— start Given records —
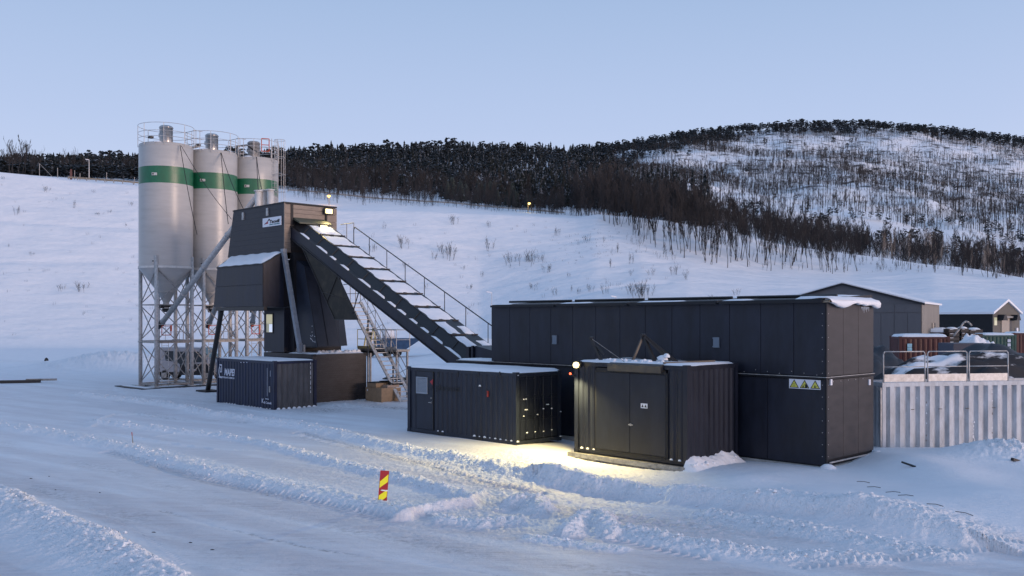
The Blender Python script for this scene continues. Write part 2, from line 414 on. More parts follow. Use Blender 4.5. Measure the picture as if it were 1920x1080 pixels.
def terrain(X, Y):
    """height of the land from 100 m outwards"""
    Yc = np.maximum(Y, 1.0); p = np.clip(CX + F*X/Yc, -900, 2600)
    fd, md, cd = foot_d(p), mid_d(p), crest_d(p); bd = cd+26; hd = cd+115; rd = ridge_d(p)
    z = np.zeros_like(Yc)
    zm, zc, zb, zh, zr = zz(mid_y(p), md), zz(crest_y(p), cd), zz(bench_y(p), bd), zz(hill1_y(p), hd), zz(ridge_y(p), rd)
    def seg(z, a, b, za, zb_, pw=1.0):
        t = np.clip((Yc-a)/(b-a), 0, 1)
        if pw != 1.0: t = t**pw
        return np.where((Yc >= a), za + (zb_-za)*t, z)
    z = seg(z, fd, md, 0*Yc, zm, 1.12)
    z = seg(z, md, cd, zm, zc)
    z = seg(z, cd, bd, zc, zb)
    z = seg(z, bd, hd, zb, zh)
    rdm = hd + (rd-hd)*.55
    zrm = zz(hill1_y(p) + (ridge_y(p)-hill1_y(p))*.62, rdm)
    z = seg(z, hd, rdm, zh, zrm)
    z = seg(z, rdm, rd, zrm, zr)
    z = seg(z, rd, rd+900, zr, zr-150)
    far = sstep(250, 400, Yc)
    nz = fbm(X, Y, .018, 4, 3)
    z = z + far*np.interp(p, [450, 1150], [.15, 1])*(nz*6*(1-sstep(.93, 1.0, Yc/rd)) + fbm(X, Y, .06, 3, 9)*2.2*(1-sstep(.93, 1.0, Yc/rd)))
    k = sstep(fd, fd+25, Yc)*(1-far)
    z = z + k*(fbm(X, Y*.5, .05, 3, 5)*.8 + fbm(X*.4, Y, .3, 3, 8)*.12)
    for off_, w_, dp in ((14, .7, .40), (27, .6, .30), (39, .7, .35)):      # old vehicle benches and animal tracks across the slope
        c_ = cd-off_+1.6*np.sin(X*.021+off_)+fbm(X, Y*0, .03, 2, int(off_))*2
        z = z - k*dp*np.exp(-((Yc-c_)/w_)**2)*(p < 1260)*np.clip(.6+fbm(X, Y, .02, 2, 33), 0, 1)
    # gully where the made-up embankment ends, and the benches on its face
    return z

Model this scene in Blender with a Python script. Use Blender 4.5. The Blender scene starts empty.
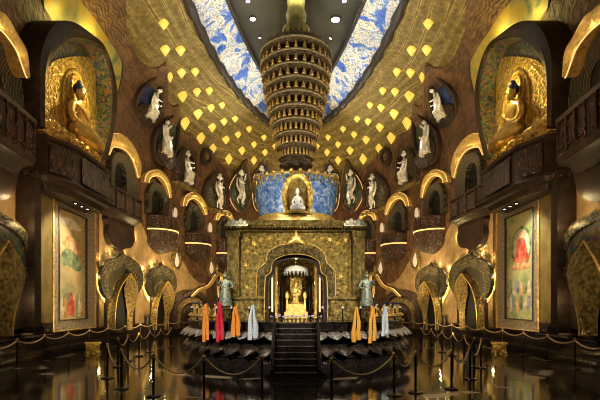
import bpy, bmesh, math, random
from mathutils import Vector, Matrix
random.seed(7)
PI = math.pi
sc = bpy.context.scene
COL = sc.collection
FP, CX, CY, EYE = 420.0, 296.0, 305.0, 2.3
CAM = Vector((0, 0, EYE))

# ------------------------------------------------------------ hall geometry
A0, B0, YC = 12.0, 25.8, 22.6          # plan ellipse of the wall
ZS, ZE = 15.5, 20.3                    # where the vault springs, where the painted ring sits
A1, B1 = 6.6, 21.8                     # ring opening
ST = Vector((0, 20.3, 0))              # centre of the lotus stage


def prof(s):
    return max(0.0, min(1.0, s)) ** 3.0


def shell(th, z, off=0.0):
    c, s_ = math.cos(th), math.sin(th)
    x0, y0 = (A0 - off) * c, (B0 - off) * s_
    if z <= ZS:
        return Vector((x0, YC + y0, z))
    g = prof((z - ZS) / (ZE - ZS))
    x1 = (A1 - off * .5) * math.copysign(abs(c) ** 1.2, c)
    y1 = (B1 - off * .5) * s_
    return Vector((x0 + (x1 - x0) * g, YC + y0 + (y1 - y0) * g, z))


def inside(p, off=0.0):
    z = p.z
    g = prof((z - ZS) / (ZE - ZS)) if z > ZS else 0.0
    b = (B0 - off) + ((B1 - off * .5) - (B0 - off)) * g
    s_ = (p.y - YC) / b
    if abs(s_) >= 1:
        return False
    c = math.sqrt(1 - s_ * s_)
    x = (A0 - off) * c + ((A1 - off * .5) * c ** 1.2 - (A0 - off) * c) * g
    return abs(p.x) < x


def ray(px, py):
    return Vector(((px - CX) / FP, 1.0, (CY - py) / FP))


def hit(px, py, off=0.0):
    d = ray(px, py)
    y = 1.0
    while y < 60 and inside(CAM + d * y, off) and (CAM + d * y).z < ZE:
        y += .1
    lo, hi = y - .1, y
    for _ in range(25):
        m = (lo + hi) / 2
        if inside(CAM + d * m, off):
            lo = m
        else:
            hi = m
    p = CAM + d * lo
    g = prof((p.z - ZS) / (ZE - ZS)) if p.z > ZS else 0.0
    b = (B0 - off) + ((B1 - off * .5) - (B0 - off)) * g
    s_ = max(-1, min(1, (p.y - YC) / b))
    th = math.asin(s_)
    if p.x < 0:
        th = PI - th
    return p, th


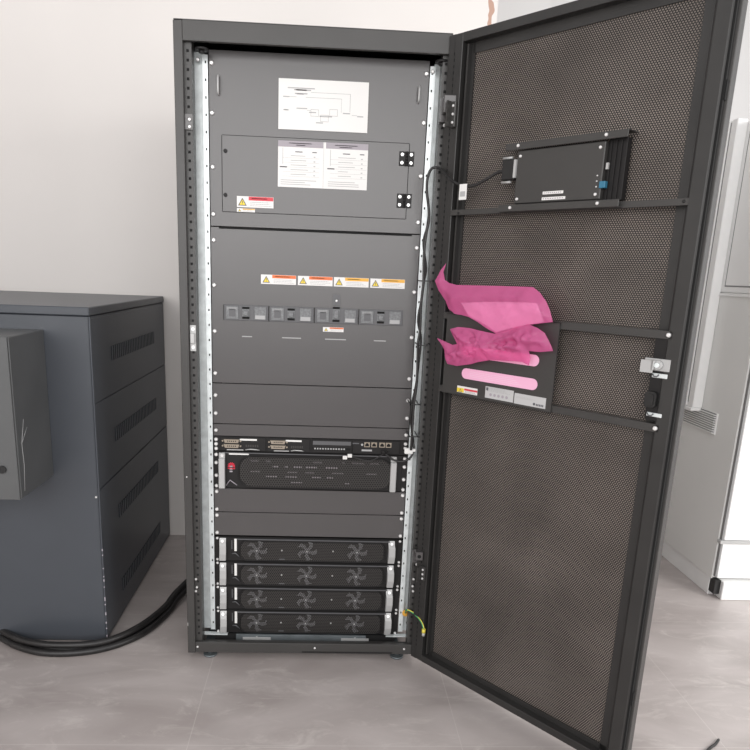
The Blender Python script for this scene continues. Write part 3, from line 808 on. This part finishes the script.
— end Given records —
■ **To do**
For each line in the data above that contains the string "Write", extract the line.

■ **Complete output**
The Blender Python script for this scene continues. Write part 2, from line 414 on. More parts follow. Use Blender 4.5. Measure the picture as if it were 1920x1080 pixels.
The Blender Python script for this scene continues. Write part 3, from line 808 on. This part finishes the script.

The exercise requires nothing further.